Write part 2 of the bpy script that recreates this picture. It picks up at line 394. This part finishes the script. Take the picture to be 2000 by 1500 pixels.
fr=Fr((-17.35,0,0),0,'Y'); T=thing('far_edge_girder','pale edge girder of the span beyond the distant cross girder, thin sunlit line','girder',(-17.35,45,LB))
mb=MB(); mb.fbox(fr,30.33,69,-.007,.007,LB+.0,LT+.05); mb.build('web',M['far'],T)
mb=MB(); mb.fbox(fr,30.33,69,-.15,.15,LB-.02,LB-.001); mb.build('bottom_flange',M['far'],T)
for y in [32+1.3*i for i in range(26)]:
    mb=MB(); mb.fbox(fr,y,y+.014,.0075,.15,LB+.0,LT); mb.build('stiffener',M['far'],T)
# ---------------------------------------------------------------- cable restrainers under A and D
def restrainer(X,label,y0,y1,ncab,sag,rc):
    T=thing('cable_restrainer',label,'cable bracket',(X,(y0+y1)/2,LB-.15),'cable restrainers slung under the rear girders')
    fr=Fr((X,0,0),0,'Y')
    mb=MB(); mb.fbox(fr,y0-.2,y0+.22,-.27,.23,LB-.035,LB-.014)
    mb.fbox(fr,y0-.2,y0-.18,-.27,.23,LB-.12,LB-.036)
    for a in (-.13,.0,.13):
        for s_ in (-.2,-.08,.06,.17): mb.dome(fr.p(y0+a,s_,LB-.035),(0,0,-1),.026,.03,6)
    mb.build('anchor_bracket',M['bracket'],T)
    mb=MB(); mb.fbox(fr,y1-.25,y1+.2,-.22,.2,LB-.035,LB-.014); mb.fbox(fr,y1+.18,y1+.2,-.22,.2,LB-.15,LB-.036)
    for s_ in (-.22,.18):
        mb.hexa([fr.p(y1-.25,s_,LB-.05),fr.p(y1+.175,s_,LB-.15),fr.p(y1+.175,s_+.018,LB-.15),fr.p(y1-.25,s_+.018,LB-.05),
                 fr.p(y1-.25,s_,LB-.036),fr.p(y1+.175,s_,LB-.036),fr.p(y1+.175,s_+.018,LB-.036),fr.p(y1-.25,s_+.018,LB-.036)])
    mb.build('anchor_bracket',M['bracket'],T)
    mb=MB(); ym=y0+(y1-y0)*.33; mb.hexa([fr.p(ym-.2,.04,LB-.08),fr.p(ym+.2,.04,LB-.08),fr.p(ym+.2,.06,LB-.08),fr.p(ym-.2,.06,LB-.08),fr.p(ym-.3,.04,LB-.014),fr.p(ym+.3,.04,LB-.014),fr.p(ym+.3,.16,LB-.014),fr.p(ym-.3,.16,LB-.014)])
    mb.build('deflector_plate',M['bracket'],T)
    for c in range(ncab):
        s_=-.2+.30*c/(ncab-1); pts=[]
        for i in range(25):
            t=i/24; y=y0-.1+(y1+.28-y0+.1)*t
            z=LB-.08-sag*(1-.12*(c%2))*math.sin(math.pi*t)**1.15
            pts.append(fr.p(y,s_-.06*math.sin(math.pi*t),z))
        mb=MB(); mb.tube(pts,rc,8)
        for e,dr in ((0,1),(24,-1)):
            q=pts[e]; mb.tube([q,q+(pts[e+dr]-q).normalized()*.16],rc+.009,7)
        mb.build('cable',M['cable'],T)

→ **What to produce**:
Quote each line of the listing above exactly.

→ **The reply**:
Write part 2 of the bpy script that recreates this picture. It picks up at line 394. This part finishes the script. Take the picture to be 2000 by 1500 pixels.
fr=Fr((-17.35,0,0),0,'Y'); T=thing('far_edge_girder','pale edge girder of the span beyond the distant cross girder, thin sunlit line','girder',(-17.35,45,LB))
mb=MB(); mb.fbox(fr,30.33,69,-.007,.007,LB+.0,LT+.05); mb.build('web',M['far'],T)
mb=MB(); mb.fbox(fr,30.33,69,-.15,.15,LB-.02,LB-.001); mb.build('bottom_flange',M['far'],T)
for y in [32+1.3*i for i in range(26)]:
    mb=MB(); mb.fbox(fr,y,y+.014,.0075,.15,LB+.0,LT); mb.build('stiffener',M['far'],T)
# ---------------------------------------------------------------- cable restrainers under A and D
def restrainer(X,label,y0,y1,ncab,sag,rc):
    T=thing('cable_restrainer',label,'cable bracket',(X,(y0+y1)/2,LB-.15),'cable restrainers slung under the rear girders')
    fr=Fr((X,0,0),0,'Y')
    mb=MB(); mb.fbox(fr,y0-.2,y0+.22,-.27,.23,LB-.035,LB-.014)
    mb.fbox(fr,y0-.2,y0-.18,-.27,.23,LB-.12,LB-.036)
    for a in (-.13,.0,.13):
        for s_ in (-.2,-.08,.06,.17): mb.dome(fr.p(y0+a,s_,LB-.035),(0,0,-1),.026,.03,6)
    mb.build('anchor_bracket',M['bracket'],T)
    mb=MB(); mb.fbox(fr,y1-.25,y1+.2,-.22,.2,LB-.035,LB-.014); mb.fbox(fr,y1+.18,y1+.2,-.22,.2,LB-.15,LB-.036)
    for s_ in (-.22,.18):
        mb.hexa([fr.p(y1-.25,s_,LB-.05),fr.p(y1+.175,s_,LB-.15),fr.p(y1+.175,s_+.018,LB-.15),fr.p(y1-.25,s_+.018,LB-.05),
                 fr.p(y1-.25,s_,LB-.036),fr.p(y1+.175,s_,LB-.036),fr.p(y1+.175,s_+.018,LB-.036),fr.p(y1-.25,s_+.018,LB-.036)])
    mb.build('anchor_bracket',M['bracket'],T)
    mb=MB(); ym=y0+(y1-y0)*.33; mb.hexa([fr.p(ym-.2,.04,LB-.08),fr.p(ym+.2,.04,LB-.08),fr.p(ym+.2,.06,LB-.08),fr.p(ym-.2,.06,LB-.08),fr.p(ym-.3,.04,LB-.014),fr.p(ym+.3,.04,LB-.014),fr.p(ym+.3,.16,LB-.014),fr.p(ym-.3,.16,LB-.014)])
    mb.build('deflector_plate',M['bracket'],T)
    for c in range(ncab):
        s_=-.2+.30*c/(ncab-1); pts=[]
        for i in range(25):
            t=i/24; y=y0-.1+(y1+.28-y0+.1)*t
            z=LB-.08-sag*(1-.12*(c%2))*math.sin(math.pi*t)**1.15
            pts.append(fr.p(y,s_-.06*math.sin(math.pi*t),z))
        mb=MB(); mb.tube(pts,rc,8)
        for e,dr in ((0,1),(24,-1)):
            q=pts[e]; mb.tube([q,q+(pts[e+dr]-q).normalized()*.16],rc+.009,7)
        mb.build('cable',M['cable'],T)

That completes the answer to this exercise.